From thereon the new employee is thrown into the thick of things and it's very much of a sink or swim proposition.
Within a month or two the new employee begins to have performance problems.
Surprised? Shouldn't be.
Good chance the new employee was not a good match for the organization in the first place.
It's highly probable that the new employee has not been given good supervision...
or any supervision.
Nobody has ever made it clear to the supervisor that the performance of staff is his/her responsibility.
And then comes the really sad part.
Once performance begin to fall off, it normally continues to fall until the employee finds himself outside the organization either voluntarily or involuntarily.
We seem to know very little about reversing poor performance...
once it starts to decline it usually continues.
As depressing as this sounds, the fix is relatively simple for leaders who are determined to see things change.
Do three things: 1.
Rewrite the job description of supervisors and include language that states clearly that their performance will be evaluated in part on their ability to develop loyalty amongst the qualified people who work for them.

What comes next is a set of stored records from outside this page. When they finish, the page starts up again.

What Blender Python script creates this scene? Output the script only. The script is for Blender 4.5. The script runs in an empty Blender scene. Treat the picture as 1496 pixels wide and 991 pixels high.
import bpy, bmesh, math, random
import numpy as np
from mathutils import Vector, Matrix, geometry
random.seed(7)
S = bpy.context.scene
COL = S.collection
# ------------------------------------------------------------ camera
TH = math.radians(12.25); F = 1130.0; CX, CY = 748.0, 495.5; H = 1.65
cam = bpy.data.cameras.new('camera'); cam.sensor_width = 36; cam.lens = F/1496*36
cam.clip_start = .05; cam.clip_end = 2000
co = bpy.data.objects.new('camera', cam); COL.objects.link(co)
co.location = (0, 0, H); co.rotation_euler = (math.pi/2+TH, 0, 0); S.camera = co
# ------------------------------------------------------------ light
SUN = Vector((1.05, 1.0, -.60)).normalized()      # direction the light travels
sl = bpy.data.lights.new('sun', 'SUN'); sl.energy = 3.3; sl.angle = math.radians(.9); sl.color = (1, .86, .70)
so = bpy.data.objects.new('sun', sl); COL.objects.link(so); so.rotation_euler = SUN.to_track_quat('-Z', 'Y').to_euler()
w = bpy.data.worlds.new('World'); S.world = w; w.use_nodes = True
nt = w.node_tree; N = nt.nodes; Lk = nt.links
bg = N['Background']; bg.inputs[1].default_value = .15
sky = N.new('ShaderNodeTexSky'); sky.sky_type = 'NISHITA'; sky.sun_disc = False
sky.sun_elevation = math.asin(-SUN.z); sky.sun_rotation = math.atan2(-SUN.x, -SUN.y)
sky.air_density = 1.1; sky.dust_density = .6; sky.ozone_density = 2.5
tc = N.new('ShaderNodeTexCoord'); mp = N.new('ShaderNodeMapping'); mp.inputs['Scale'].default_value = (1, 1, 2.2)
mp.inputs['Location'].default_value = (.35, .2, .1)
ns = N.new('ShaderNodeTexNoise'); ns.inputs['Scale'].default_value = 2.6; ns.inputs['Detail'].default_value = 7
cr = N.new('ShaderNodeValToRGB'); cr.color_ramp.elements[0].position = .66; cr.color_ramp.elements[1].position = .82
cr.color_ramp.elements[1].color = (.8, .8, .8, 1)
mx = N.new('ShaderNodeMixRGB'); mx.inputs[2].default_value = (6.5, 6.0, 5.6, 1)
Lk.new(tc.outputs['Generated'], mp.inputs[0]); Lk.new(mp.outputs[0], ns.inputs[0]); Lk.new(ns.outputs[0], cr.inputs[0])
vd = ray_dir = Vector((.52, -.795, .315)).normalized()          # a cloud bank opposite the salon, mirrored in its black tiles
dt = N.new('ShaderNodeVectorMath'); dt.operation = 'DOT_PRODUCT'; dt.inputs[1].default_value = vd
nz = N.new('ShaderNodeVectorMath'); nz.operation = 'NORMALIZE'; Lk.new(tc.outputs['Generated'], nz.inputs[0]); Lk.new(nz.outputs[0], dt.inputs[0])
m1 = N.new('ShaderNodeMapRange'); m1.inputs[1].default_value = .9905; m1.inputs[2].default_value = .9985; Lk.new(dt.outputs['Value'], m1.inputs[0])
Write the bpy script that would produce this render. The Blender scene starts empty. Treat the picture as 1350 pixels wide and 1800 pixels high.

Be prepared to enforce it.
This should apply to all supervisors in the organization; senior level supervisors can model the desired behavior for their junior level colleagues.
2.
Treat supervisors like supervisors.
Involve them in the hiring process.
After all, if they are to be responsible for the performance and loyalty of their staff, they should be given a voice about who will be assigned to their work unit.
3.
Finally, recognize that supervisors have a tough job; give them the training and support that they need to learn new skills and supervisory behaviors that they can consistently use, day after day.
You can lower your employee turnover if you are determined to do so.
It is much more about involvement, support and acknowledgment of quality work than it is about money.
Dont surrender to turnover, develop your own plan to keep employees who add value to your organization; your customer satisfaction surveys will reflect a much more positive view of your organization, not to mention the money you will save.